Detect Connected Meshes

Does anyone know any logic of detecting connected meshes.

What I mean is that if I have a house GLTF model, each wall is its own mesh. How can i detect if one wall is connected to the other wall.

Simple - it’s not, in 100% of cases :sweat_smile: Meshes are always separated. If you’d assume overlapping means being connected - does a chair / table become connected to a wall if it gets close enough?

For walls-kind-of-connections-and-intersections, it’s best to define that in data and render walls based on data - instead of trying to determine wall connections based on 3D world.

2 Likes

If you cannot add metadata about connections in the model, you have to do it by analyzing the meshes - but this is just a last resort.
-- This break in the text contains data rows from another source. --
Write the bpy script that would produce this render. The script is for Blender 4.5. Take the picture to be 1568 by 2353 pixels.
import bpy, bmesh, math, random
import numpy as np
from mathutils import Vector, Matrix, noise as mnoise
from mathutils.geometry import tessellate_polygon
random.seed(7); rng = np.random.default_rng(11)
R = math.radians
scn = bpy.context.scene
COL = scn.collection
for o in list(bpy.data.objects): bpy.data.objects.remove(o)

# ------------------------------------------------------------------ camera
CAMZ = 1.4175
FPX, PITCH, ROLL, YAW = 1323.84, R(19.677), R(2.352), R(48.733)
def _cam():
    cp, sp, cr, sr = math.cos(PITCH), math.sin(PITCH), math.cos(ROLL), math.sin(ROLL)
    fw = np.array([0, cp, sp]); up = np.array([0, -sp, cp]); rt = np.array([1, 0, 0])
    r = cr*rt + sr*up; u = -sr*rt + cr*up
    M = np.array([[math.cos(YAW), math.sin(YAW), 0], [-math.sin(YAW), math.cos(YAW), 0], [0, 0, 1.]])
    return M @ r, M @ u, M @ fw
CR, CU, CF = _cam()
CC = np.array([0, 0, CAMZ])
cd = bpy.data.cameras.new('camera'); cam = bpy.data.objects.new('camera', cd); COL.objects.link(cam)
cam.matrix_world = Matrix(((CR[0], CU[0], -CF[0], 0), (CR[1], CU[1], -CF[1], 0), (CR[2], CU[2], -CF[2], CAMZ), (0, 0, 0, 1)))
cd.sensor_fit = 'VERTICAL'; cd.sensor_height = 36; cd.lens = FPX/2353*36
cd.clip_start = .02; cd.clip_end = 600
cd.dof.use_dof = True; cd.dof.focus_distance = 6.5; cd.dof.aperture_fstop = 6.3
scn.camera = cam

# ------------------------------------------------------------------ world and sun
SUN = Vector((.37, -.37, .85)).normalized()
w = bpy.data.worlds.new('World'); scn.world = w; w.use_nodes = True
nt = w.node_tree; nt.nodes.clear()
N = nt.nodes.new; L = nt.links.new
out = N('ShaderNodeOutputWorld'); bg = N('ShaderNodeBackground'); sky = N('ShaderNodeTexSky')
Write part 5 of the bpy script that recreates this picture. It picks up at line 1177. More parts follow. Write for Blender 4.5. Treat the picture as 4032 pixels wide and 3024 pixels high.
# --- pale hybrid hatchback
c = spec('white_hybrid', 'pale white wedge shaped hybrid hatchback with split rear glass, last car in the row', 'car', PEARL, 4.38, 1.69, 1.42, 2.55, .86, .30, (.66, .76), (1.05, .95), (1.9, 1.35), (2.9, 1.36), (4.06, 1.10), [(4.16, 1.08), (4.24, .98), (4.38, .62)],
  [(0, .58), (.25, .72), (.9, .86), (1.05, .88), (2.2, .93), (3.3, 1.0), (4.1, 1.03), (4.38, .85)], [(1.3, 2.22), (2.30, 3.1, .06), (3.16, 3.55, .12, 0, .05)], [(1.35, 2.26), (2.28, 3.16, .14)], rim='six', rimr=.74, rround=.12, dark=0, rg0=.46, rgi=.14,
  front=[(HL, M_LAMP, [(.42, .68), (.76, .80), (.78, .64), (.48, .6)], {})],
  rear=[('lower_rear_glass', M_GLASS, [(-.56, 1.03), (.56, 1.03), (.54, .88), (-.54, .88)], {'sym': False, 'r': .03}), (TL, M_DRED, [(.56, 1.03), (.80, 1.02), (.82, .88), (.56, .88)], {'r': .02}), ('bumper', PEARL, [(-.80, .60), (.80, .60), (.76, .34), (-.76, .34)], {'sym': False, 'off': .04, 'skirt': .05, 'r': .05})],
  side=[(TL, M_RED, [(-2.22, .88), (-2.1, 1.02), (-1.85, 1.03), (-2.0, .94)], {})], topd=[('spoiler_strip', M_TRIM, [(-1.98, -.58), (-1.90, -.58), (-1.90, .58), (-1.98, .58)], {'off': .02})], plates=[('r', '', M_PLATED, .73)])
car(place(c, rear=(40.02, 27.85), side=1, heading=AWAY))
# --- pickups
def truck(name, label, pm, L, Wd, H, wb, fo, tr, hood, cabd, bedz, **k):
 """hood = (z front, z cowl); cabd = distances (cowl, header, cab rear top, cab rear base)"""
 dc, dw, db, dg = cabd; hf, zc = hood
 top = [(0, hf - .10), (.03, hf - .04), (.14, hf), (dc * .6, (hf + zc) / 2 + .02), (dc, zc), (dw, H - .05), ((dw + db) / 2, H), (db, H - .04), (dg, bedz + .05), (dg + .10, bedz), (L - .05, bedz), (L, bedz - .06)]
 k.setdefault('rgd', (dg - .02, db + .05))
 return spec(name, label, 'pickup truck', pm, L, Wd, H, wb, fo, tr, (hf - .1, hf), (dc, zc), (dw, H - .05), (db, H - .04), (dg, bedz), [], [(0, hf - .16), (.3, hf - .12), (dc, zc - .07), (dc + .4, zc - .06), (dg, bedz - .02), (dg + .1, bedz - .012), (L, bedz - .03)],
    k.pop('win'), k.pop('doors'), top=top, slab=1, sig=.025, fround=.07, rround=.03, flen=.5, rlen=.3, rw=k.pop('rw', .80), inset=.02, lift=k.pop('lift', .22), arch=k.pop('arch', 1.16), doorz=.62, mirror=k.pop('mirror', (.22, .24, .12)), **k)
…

  • if you are sure that the objects are parallel to global axes ad they are box-shaped, you can use their bounding boxes to check for overlapping; this is fast and easy operation
  • if the objects can be rotated or are not shaped like boxes, you can use physics engine (that can check for collision) or a CSG engine (that can check intersections)

so for the bounding box method, id have to iterate through all the meshes, and for each mesh i will give it the whole model so that it can iterate through all the other meshes to see if the bounding boxes are very close together?

So i figured something out, i think its working.

So for the walls, i iterate through all the walls.
For each wall, i get the boundingBox min and max. so that I can iterate through the other wall geometry poiints and see if there is a point that is close to the min and max points.

If there is, this means that it is connected.